Background Position Compendium

When I was writing The Principles of Beautiful Web Design, I had no idea that the section with the most overlooked typos and errors would be the segment on background positioning. Backgrounds are such an integral part of what I do that I neglected to test what I was writing. However, I knew all along that there is some trickiness to the CSS background-position description, specifically when you start mixing keyword values (top, bottom, left, right, and center) with numeric or percentage values.
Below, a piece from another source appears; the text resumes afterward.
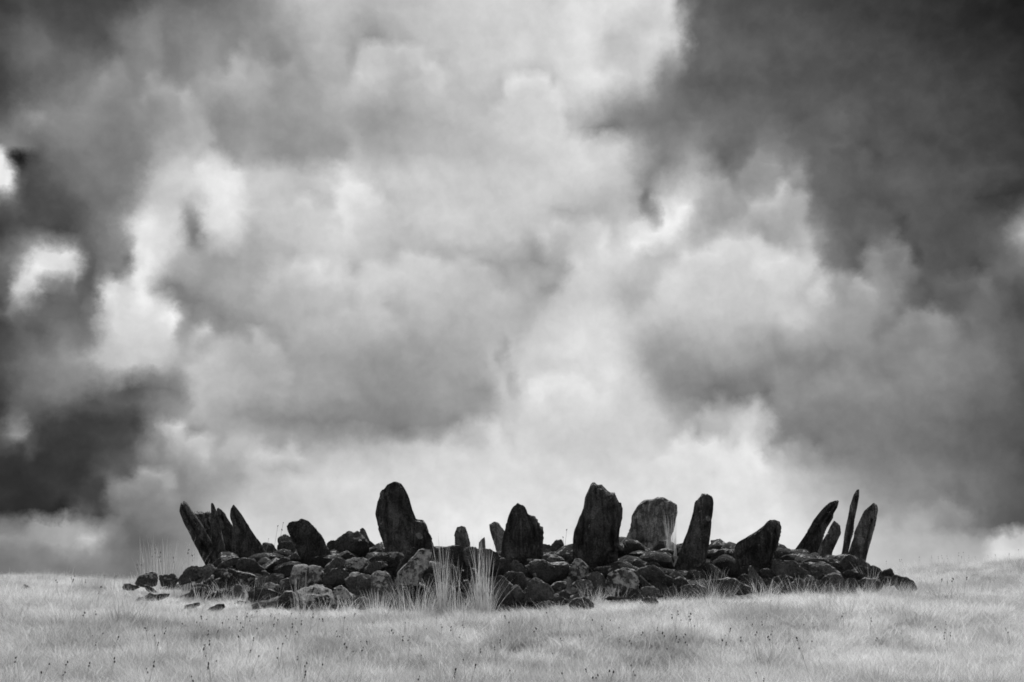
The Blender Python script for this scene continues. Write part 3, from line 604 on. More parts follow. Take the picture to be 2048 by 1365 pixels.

The main problem is that the keyword values are to be declared with the vertical value first and then the horizontal (ie, bottom right). With numeric and percentage positioning, you declare them the opposite; horizontal value first and then the vertical. This creates some confusion when you want to do something funky like specify a pixel value for the horizontal position of a bottom aligned background. Do you say bottom 100px or 100px bottom? It would be nice if the browser made the assumption that if you declare an explicitly vertical keyword like bottom, then the other value is horizontal. Safari and IE make this assumption, but Firefox and Opera will only accept one order. If you get the order wrong, the browser will give up on positioning the background altogether and place your background in the default top left corner.

Firefox giving up on positioning a background specified as bottom 100px

How nice. To avoid this problem, and for the sake of consistency (and sanity) you should always declare the horizontal value first and then the vertical. Even if you are using only keywords, bottom center and center bottom both render the same way, and even though the W3Schools says the former is correct, they both validate.

To figure all this out, I set up a page with 24 different combinations of background-position values containing bottom, right, center, 100px, and 80%. I left out top and left because either of these could be specified simply as 0 which would eliminate the need to mix keywords with numeric values alltogether.